### DIRECTIVE
Everything from the first line down to the line containing "M_LEAF]), st), kind='stuff')" should be reproduced exactly; please include nothing else.

### DATA SEGMENT

• • • • • • •

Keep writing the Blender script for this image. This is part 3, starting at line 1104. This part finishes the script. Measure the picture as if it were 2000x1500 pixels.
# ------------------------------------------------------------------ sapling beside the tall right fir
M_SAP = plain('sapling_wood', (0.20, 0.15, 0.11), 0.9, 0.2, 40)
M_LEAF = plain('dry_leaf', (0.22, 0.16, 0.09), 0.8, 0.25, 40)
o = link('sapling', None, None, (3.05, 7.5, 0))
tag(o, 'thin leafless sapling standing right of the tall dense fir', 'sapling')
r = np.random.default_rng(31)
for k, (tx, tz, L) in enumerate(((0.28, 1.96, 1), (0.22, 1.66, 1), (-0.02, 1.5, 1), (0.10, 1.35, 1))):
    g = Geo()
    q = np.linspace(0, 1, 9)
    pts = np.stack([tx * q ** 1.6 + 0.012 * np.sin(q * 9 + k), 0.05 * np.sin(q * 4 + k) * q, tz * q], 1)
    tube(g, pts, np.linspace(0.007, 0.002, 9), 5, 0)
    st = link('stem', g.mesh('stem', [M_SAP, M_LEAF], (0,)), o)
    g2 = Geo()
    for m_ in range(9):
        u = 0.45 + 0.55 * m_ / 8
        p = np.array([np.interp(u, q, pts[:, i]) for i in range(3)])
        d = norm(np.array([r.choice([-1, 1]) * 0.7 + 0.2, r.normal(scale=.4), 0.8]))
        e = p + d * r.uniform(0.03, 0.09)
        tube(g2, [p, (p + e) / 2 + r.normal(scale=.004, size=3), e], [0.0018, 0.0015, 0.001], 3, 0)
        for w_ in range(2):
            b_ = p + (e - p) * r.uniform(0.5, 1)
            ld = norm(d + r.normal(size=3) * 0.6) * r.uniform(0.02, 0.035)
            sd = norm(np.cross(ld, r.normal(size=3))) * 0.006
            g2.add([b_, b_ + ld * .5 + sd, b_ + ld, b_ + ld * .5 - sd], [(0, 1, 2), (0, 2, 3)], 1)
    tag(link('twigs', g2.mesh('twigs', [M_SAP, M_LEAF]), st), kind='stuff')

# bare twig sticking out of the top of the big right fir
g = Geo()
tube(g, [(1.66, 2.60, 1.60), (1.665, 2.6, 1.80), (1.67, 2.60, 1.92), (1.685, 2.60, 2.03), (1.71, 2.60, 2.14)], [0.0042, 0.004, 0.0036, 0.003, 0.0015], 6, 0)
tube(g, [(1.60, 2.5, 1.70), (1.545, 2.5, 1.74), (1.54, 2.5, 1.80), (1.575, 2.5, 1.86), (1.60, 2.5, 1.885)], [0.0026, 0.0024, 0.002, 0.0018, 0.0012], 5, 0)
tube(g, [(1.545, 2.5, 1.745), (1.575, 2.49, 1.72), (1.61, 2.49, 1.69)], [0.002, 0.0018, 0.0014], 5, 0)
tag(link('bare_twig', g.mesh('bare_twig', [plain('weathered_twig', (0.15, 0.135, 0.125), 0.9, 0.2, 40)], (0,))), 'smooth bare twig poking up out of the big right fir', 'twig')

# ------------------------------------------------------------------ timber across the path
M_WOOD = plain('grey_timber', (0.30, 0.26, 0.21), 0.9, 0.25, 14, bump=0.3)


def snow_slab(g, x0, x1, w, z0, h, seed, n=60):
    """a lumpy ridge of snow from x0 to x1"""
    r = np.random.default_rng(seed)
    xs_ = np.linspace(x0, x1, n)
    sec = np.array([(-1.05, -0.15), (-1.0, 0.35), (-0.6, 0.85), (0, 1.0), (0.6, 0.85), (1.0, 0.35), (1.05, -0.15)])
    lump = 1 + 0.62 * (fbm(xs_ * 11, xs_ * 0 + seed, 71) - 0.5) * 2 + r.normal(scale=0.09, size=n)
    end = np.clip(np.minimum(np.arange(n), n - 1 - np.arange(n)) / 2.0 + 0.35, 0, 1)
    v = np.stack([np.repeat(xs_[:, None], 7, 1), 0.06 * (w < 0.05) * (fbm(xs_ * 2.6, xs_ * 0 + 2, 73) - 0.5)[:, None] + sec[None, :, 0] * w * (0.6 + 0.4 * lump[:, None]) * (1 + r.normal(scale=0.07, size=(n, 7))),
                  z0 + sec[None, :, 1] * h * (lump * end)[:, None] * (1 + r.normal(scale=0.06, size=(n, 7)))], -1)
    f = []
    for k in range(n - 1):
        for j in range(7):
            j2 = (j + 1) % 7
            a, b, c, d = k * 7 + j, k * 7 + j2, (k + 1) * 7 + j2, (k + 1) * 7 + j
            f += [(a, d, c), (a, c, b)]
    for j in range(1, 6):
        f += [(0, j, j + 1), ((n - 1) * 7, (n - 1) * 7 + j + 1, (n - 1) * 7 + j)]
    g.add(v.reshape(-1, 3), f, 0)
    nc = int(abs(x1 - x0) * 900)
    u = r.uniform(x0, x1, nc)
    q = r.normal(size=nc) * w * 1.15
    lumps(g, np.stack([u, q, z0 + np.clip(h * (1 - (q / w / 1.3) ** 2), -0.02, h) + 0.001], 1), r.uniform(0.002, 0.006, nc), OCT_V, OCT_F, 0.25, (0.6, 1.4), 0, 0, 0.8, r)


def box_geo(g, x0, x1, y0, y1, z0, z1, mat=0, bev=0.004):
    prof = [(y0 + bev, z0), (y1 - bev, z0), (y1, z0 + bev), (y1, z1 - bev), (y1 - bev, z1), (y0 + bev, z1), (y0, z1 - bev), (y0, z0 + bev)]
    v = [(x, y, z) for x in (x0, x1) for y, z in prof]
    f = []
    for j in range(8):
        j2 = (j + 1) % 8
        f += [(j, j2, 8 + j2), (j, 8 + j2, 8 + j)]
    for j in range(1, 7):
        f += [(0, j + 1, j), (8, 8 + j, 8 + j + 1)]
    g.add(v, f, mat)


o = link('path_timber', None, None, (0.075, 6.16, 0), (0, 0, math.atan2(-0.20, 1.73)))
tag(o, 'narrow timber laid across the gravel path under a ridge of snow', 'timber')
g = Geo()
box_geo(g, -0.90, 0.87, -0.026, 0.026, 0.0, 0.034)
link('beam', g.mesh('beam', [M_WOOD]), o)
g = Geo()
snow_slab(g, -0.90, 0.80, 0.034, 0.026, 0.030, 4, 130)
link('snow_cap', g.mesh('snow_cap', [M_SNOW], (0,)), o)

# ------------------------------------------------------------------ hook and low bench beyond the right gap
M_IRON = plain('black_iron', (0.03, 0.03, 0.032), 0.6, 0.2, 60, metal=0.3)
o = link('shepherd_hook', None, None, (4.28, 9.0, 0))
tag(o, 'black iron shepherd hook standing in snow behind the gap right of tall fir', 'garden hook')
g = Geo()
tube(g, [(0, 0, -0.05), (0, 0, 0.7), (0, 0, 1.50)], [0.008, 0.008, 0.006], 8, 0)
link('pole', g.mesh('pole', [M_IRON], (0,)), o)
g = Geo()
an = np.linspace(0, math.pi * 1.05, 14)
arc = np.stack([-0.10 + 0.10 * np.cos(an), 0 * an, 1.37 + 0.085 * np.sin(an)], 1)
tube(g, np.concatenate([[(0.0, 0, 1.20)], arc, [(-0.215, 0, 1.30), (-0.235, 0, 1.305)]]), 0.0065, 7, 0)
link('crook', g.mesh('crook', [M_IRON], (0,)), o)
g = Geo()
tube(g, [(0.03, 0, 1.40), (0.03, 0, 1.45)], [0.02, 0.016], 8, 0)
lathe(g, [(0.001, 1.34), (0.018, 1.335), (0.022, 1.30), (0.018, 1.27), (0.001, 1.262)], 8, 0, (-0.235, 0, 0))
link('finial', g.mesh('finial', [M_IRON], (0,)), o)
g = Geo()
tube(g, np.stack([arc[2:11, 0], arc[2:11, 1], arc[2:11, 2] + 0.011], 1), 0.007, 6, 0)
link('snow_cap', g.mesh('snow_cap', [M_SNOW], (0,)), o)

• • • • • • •

### EXERCISE RESPONSE
Keep writing the Blender script for this image. This is part 3, starting at line 1104. This part finishes the script. Measure the picture as if it were 2000x1500 pixels.
# ------------------------------------------------------------------ sapling beside the tall right fir
M_SAP = plain('sapling_wood', (0.20, 0.15, 0.11), 0.9, 0.2, 40)
M_LEAF = plain('dry_leaf', (0.22, 0.16, 0.09), 0.8, 0.25, 40)
o = link('sapling', None, None, (3.05, 7.5, 0))
tag(o, 'thin leafless sapling standing right of the tall dense fir', 'sapling')
r = np.random.default_rng(31)
for k, (tx, tz, L) in enumerate(((0.28, 1.96, 1), (0.22, 1.66, 1), (-0.02, 1.5, 1), (0.10, 1.35, 1))):
    g = Geo()
    q = np.linspace(0, 1, 9)
    pts = np.stack([tx * q ** 1.6 + 0.012 * np.sin(q * 9 + k), 0.05 * np.sin(q * 4 + k) * q, tz * q], 1)
    tube(g, pts, np.linspace(0.007, 0.002, 9), 5, 0)
    st = link('stem', g.mesh('stem', [M_SAP, M_LEAF], (0,)), o)
    g2 = Geo()
    for m_ in range(9):
        u = 0.45 + 0.55 * m_ / 8
        p = np.array([np.interp(u, q, pts[:, i]) for i in range(3)])
        d = norm(np.array([r.choice([-1, 1]) * 0.7 + 0.2, r.normal(scale=.4), 0.8]))
        e = p + d * r.uniform(0.03, 0.09)
        tube(g2, [p, (p + e) / 2 + r.normal(scale=.004, size=3), e], [0.0018, 0.0015, 0.001], 3, 0)
        for w_ in range(2):
            b_ = p + (e - p) * r.uniform(0.5, 1)
            ld = norm(d + r.normal(size=3) * 0.6) * r.uniform(0.02, 0.035)
            sd = norm(np.cross(ld, r.normal(size=3))) * 0.006
            g2.add([b_, b_ + ld * .5 + sd, b_ + ld, b_ + ld * .5 - sd], [(0, 1, 2), (0, 2, 3)], 1)
    tag(link('twigs', g2.mesh('twigs', [M_SAP, M_LEAF]), st), kind='stuff')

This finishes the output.